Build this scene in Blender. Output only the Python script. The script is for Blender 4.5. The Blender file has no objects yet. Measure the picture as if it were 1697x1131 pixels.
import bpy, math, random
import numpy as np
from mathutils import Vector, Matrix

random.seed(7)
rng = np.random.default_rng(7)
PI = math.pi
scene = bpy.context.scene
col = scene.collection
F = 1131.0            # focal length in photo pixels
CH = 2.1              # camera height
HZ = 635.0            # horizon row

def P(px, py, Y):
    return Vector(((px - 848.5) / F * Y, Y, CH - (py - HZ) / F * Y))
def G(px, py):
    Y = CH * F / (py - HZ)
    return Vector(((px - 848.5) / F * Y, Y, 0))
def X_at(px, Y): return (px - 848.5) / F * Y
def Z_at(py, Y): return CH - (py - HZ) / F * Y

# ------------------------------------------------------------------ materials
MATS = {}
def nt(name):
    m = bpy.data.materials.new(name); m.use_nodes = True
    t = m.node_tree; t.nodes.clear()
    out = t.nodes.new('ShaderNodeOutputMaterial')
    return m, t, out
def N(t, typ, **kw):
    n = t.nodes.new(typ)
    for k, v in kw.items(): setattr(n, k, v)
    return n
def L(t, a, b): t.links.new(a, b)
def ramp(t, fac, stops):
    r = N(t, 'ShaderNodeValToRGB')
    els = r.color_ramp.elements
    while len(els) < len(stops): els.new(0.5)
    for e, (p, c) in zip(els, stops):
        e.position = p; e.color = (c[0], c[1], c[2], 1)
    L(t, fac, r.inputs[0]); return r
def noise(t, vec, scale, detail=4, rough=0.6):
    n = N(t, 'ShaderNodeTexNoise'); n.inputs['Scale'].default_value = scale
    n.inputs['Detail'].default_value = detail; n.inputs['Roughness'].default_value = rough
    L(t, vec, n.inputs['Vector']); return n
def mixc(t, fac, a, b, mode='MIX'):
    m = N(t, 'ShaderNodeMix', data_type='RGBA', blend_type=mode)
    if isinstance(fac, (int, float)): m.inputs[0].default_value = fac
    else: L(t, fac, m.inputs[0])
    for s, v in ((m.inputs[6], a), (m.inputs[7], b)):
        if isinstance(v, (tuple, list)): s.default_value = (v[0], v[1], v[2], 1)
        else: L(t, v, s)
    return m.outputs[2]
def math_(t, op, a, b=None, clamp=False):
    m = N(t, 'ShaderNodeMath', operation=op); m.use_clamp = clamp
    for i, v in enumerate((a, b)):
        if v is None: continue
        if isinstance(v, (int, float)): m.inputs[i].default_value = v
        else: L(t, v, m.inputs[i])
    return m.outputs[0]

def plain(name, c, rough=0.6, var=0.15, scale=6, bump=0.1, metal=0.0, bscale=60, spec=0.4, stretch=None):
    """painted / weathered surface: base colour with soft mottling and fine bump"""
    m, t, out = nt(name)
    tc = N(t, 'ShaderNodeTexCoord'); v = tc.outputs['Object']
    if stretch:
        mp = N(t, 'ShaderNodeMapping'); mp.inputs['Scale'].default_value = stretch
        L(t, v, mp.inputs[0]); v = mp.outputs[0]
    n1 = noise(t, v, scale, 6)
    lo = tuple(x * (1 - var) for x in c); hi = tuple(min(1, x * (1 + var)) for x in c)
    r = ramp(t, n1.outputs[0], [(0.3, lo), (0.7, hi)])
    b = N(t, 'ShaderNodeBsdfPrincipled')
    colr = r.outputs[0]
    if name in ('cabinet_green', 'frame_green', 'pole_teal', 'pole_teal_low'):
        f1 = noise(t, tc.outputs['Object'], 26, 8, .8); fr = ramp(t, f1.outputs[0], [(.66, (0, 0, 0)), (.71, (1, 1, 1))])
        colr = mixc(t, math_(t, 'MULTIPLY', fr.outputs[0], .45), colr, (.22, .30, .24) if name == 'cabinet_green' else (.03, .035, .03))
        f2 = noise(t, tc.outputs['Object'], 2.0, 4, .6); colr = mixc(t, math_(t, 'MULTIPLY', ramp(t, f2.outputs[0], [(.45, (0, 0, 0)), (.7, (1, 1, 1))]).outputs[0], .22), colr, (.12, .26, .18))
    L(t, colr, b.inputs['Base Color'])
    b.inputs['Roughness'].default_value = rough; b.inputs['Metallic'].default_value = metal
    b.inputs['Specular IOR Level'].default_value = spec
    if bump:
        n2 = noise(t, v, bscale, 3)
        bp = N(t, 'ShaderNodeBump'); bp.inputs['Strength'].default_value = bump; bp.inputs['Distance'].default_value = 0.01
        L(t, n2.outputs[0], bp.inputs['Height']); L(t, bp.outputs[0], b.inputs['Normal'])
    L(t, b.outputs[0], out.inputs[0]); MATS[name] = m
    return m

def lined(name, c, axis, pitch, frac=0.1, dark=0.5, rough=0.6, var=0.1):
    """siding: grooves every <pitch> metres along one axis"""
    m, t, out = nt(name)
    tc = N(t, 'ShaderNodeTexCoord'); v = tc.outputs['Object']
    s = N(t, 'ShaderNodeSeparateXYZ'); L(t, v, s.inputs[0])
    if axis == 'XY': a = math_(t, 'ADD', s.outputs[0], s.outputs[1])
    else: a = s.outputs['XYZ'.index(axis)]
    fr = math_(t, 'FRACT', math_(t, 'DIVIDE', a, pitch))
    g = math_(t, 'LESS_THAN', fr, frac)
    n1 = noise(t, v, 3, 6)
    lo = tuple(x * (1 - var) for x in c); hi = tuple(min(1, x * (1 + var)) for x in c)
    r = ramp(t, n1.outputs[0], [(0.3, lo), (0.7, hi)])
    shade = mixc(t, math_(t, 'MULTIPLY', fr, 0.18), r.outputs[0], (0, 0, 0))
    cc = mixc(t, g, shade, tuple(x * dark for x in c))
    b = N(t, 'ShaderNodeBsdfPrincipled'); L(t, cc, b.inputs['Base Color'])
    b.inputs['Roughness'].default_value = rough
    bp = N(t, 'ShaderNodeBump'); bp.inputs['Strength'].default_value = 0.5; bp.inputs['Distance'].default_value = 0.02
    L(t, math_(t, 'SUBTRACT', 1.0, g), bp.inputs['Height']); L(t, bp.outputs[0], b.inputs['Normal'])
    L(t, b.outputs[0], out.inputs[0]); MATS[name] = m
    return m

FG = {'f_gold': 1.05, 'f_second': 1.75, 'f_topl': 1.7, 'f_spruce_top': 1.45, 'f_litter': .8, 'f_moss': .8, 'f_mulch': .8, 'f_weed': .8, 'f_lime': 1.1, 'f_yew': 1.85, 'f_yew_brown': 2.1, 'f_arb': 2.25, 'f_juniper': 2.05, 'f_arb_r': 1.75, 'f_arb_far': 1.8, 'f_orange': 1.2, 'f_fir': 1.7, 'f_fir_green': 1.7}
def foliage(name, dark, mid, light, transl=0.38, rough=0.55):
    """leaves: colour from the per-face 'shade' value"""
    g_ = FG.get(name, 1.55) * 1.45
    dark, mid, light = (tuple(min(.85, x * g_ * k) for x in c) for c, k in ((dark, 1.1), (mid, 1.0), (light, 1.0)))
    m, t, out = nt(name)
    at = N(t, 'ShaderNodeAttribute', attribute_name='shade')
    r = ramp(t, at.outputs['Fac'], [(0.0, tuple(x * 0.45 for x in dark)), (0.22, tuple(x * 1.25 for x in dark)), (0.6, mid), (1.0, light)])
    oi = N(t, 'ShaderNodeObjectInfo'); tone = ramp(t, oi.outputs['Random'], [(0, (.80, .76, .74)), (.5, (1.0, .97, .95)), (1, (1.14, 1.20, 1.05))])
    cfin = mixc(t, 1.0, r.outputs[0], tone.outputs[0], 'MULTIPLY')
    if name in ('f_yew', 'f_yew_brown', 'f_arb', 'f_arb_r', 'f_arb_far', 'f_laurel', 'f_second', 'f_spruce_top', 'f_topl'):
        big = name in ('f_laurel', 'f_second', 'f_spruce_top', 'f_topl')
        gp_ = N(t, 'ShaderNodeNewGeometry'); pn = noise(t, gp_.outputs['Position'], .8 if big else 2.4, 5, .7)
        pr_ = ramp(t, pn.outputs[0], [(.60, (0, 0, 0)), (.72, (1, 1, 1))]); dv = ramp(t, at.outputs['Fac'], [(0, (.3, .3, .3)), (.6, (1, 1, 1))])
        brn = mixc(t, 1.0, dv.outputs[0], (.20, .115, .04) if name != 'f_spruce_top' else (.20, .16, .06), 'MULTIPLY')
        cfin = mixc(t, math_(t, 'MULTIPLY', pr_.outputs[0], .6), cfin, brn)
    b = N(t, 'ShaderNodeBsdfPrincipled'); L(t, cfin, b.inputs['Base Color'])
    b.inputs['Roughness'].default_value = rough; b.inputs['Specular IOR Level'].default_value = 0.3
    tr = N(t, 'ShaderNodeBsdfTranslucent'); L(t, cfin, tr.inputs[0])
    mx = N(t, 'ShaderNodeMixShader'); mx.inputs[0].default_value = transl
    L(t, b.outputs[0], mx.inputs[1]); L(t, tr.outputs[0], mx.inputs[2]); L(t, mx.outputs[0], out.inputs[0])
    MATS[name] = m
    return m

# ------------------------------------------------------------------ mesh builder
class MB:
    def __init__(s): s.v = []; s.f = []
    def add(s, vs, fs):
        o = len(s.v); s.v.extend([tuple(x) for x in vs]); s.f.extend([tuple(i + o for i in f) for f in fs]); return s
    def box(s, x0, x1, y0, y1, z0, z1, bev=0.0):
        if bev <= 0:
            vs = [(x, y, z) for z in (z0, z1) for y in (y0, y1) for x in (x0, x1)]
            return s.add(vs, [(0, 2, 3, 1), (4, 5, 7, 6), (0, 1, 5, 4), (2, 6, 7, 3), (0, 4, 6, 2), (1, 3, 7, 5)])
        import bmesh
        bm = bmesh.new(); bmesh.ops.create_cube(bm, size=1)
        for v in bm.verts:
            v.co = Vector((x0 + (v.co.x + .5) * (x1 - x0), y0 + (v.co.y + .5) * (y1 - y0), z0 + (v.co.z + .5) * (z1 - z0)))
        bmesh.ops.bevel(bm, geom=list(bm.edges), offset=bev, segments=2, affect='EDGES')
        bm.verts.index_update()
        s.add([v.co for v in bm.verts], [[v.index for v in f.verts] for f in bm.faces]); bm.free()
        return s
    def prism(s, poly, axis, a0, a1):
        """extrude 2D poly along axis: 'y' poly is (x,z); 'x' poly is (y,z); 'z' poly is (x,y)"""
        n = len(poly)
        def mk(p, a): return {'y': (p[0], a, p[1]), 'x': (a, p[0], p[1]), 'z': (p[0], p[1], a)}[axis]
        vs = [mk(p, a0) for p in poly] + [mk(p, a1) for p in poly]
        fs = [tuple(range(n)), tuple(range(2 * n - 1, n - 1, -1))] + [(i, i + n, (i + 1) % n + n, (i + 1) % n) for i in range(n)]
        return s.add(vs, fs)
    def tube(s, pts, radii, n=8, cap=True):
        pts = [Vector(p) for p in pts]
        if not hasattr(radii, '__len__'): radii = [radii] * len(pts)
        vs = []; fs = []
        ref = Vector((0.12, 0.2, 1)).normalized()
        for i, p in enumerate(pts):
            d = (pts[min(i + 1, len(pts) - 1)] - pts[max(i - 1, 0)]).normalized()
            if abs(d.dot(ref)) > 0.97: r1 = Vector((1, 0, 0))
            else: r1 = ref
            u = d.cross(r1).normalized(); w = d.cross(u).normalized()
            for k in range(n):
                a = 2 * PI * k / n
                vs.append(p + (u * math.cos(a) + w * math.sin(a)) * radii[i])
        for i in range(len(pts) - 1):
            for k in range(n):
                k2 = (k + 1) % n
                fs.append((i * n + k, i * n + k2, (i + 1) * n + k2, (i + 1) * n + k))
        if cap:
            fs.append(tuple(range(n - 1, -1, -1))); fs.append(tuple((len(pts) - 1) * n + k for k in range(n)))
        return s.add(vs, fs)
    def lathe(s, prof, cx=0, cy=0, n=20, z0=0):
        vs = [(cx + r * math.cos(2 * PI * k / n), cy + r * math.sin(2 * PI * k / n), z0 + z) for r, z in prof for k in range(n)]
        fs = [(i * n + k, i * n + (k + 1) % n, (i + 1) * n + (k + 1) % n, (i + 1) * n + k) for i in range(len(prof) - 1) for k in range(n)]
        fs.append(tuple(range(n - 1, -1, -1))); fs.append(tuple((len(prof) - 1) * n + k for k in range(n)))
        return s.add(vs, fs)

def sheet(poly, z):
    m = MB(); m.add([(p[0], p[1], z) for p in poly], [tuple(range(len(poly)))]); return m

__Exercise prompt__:
Select from the material above each line in which the string "pixels" appears, and list those lines.

__Solution__:
Build this scene in Blender. Output only the Python script. The script is for Blender 4.5. The Blender file has no objects yet. Measure the picture as if it were 1697x1131 pixels.
F = 1131.0            # focal length in photo pixels